What it means to see a 'bad' certificate in TLS Certificate Transparency logs
In Emily M. Stark's Certificate Transparency is really not a replacement for key pinning, Stark asks a good question:
[...] what is a domain owner supposed to actually do if they find a malicious certificate for their domain in a CT log? [...]
I don't have an answer to this, but we can ask a related question: what does it mean if your CT log monitoring turns up a TLS certificate for your domain that you don't know about?
I think that there are four things that it could mean, which I'll order from the least likely to the most likely. First, the Certificate Authority could be compromised and the attacker has chosen to burn that compromise (and probably the entire CA) in order to get a TLS certificate for your host or domain. This is probably the least likely option but the most valuable thing for the overall TLS ecology to detect.

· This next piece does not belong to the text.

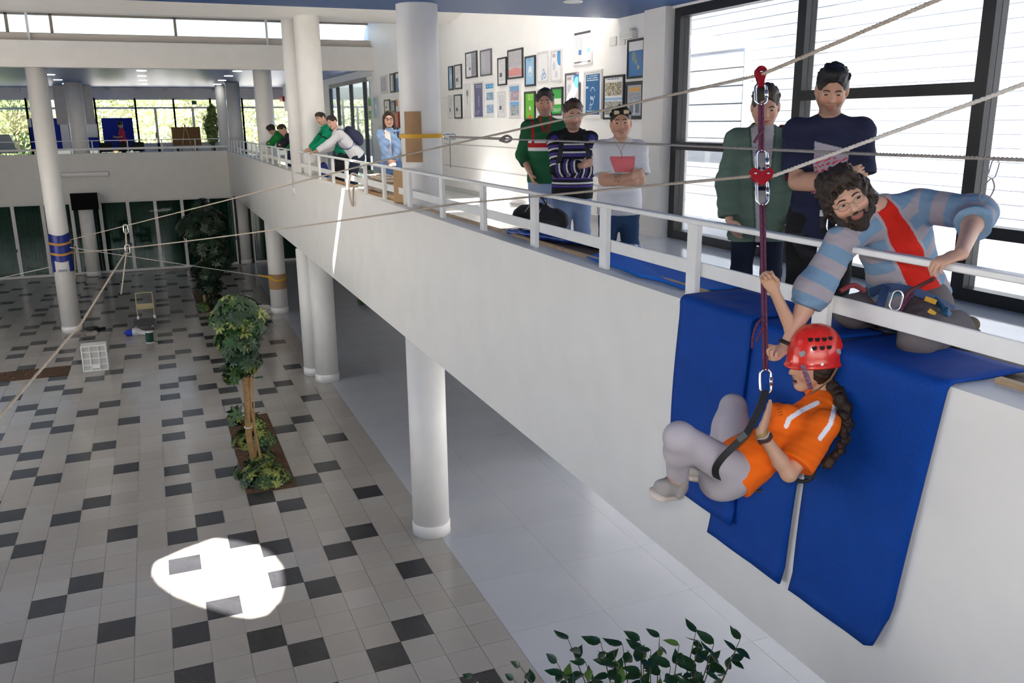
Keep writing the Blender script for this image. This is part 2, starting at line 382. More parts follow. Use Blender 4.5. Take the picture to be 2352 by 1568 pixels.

('Compromised' here includes the government of the CA's jurisdiction turning up with an order for it to issue some TLS certificates.)
Second, the CA's processes for issuing TLS certificates could have problems that have been exploited (deliberately or accidentally), what's sometimes called a 'mis-issuance'. Historically mis-issuance has come in all sorts of forms, including trying to trick the CA about your identity (corporate or otherwise). Mis-issuance is a CA issue that the CA is going to have to fix right away once it's detected, complete with officially revoking the mis-issued TLS certificates (for all the good that will or won't do). Mis-issuance is tragically still not completely stamped out.
Third, the CA's attempt to do domain validation could have been fooled through technical means like BGP route hijacking, which apparently is something that has happened (or been attempted) repeatedly (also). You might call this mis-issuance, but here the flaw is outside of the CA's processes and code, although the CA still needs to change its processes to make this harder (or impossible).
Fourth and most likely, some elements of your domain have been compromised by an attacker who used those elements to pass domain validation and get a TLS certificate. Depending on how the CA in question does domain validation, this could be DNS, email (possibly only specific addresses), a particular host, or a firewall. To a CA doing domain validation, an attacker with sufficient control over the right thing looks just like you requesting a real TLS certificate. Unfortunately this is both probably the most common and the least likely to be dealt with in a useful way unless you're a big site, since ordinary TLS certificate revocation is still not very useful as far as I know.
(The major browsers are working to change this situation with some clever tricks and so life may be better someday. Today, if you're an ordinary site I think TLS certificate revocation only affects people using Firefox who haven't disabled OCSP checks.)
Some bad TLS certificates may point to signs of multiple things. For example, if you have a CAA DNS record but an unexpected TLS certificate is issued for your domain from a CA that's not listed, you could have both an attacker in control of your host and a CA with a mis-issuance problem (that they're not properly checking CAA records).
(I may have missed more possibilities. I'm deliberately excluding all varieties of 'it was basically legitimate activity inside your organization', which in some cases can look very much like an attacker in action.)